W/ a few day off this past week I went to a few shows in Chelsea. The most interesting one was the Thomas Hirschhorn installation "Universal Gym" at the Barbara Gladstone gallery on 21st st. In his customary use of mass-produced generic materials, corrugated cardbord & packing tape, Hirschhorn made the gallery a sick simulacrum of a gym - mirrors, weights, machines - a factory of bodies, fitness, health, sociability. This is quite dark & critical. I also admire Hirschhorn for using thoroughly temporal materials - this is a conservator's nightmare yet o so vivid. I can't help but make a correlation between Hirschhorn's materials & the Wanda Jackson song "The Box It Came Home In" which will be "all satin-lined" - this is about death in life, a pre-purchased lot of nothingness, mass-produced. Existence as nullification.

At Andrew Kreps, a group photo show, w/ a lousy premise/statement, nevertheless had 2 bodies of work which stood out. 1) a print by Liz Deschenes - Liz is one of the great artists working today & her photographs, which confront photographic technologies & visual culture, have so much to say about our interactions with images & the experiences, both physical & historical, & how that occurs. Somewhere I recall reading a statement by Susan Sontag to the effect that the essence of thinking is the word "but" - which is what I think of when I see Liz's photographs. To describe her images does not address their visceral quality - their presence.

The other curious body of work in the show is by Annette Kelm, a triptych of Herbert Tobias album covers. This brings to mind an essay by the late Herve Guibert about record album covers, their tactility & resonance as sensuous objects & their primacy as aethetic experiences. Herbert Tobias was a great German gay photographer in the 1950s & 1960s. His commercial work for Deutsche Grammophon is both kitsch & trendy & meant to be ephemeral, a kind of post-WWII modernism - the subjective photography of Otto Steinert, applied in a commercial field. Kelm's use of the images invokes a historical recovery in seemingly trivial work to reveal a worldview of myth, culture & longing.

Thursday, February 5, 2009

Male: From the Collection of Vince Aletti


Male: From The Collection Of Vince Aletticould be seen as a catalog accompaniment to a show of Vince Aletti's collection shown earlier at White Columns.

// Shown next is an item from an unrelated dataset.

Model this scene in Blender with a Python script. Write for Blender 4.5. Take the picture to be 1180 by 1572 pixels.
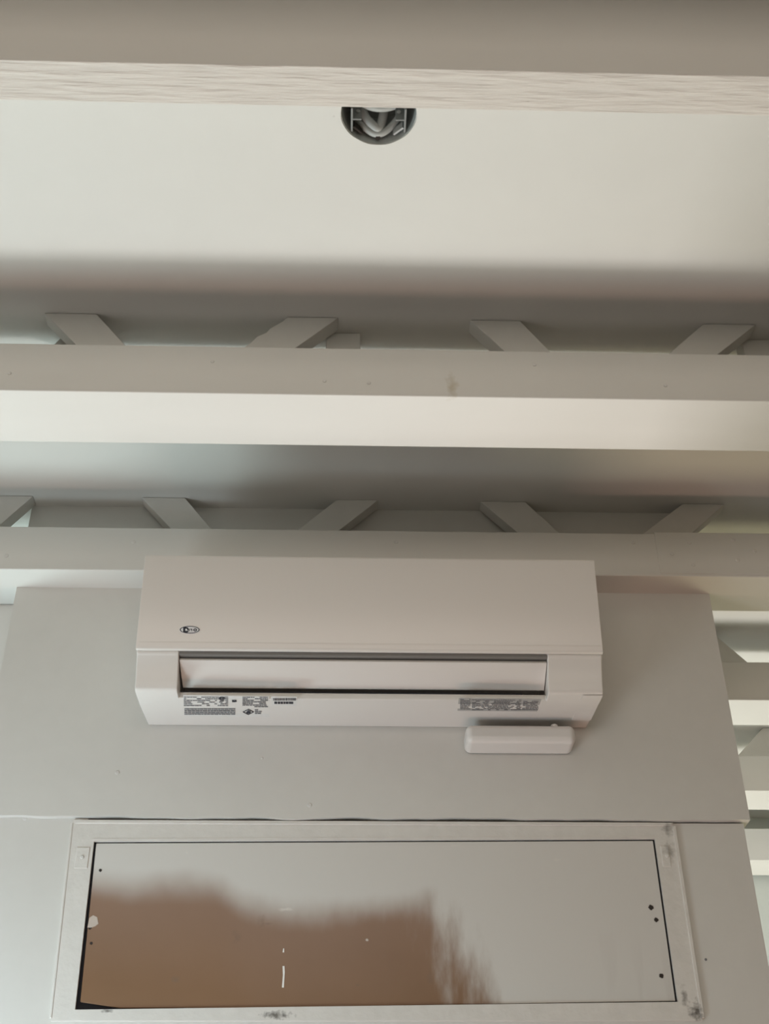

The book can be viewed independently, as well, & along with an essay by Collier Schorr, it is a fascinating inquiry into the art of collecting.

The collection is distinguished by a general theme, masculinity as a site of desire, as well as what could be described as eclectic, "catholic" taste. Categories of quality or an established canon are second fiddle to a desiring eye which can collect great artist=photographers such as Peter Hujar, Bill Jacobson & Gary Schneider, as well as photographers whose work would be classified as outside an artistic precis, such as the documentarian Danny Lyon or the anthropologist Pierre Verger. The rule of thumb for the collection is a desire that is not necessarily explicit but exists through the eye of the collector. If there is anything to learn it is the anarchy of desire in terms of looking at images. Coexistent w/ any fine art images there is also panoply of beefcake photography - Bob Mizer's Athletic Model Guild, Don Whitman's Western Photography Guild, Bruce of Los Angeles - as well as anonymous porn, amateur snaps, boxing images, an amazing image of Lew Alcinder - I don't want to list any more as there are hundreds of sources.

I find most collections have a death-like aspect in trying to define a subject & contain it. Vince Aletti's collection has a much more dynamic aspect. Is it because it is both older work & contemporary too? High & low subjects? There is something radical & unfinished about the collection which gives it a vibrancy beyond conventional connoisseurship.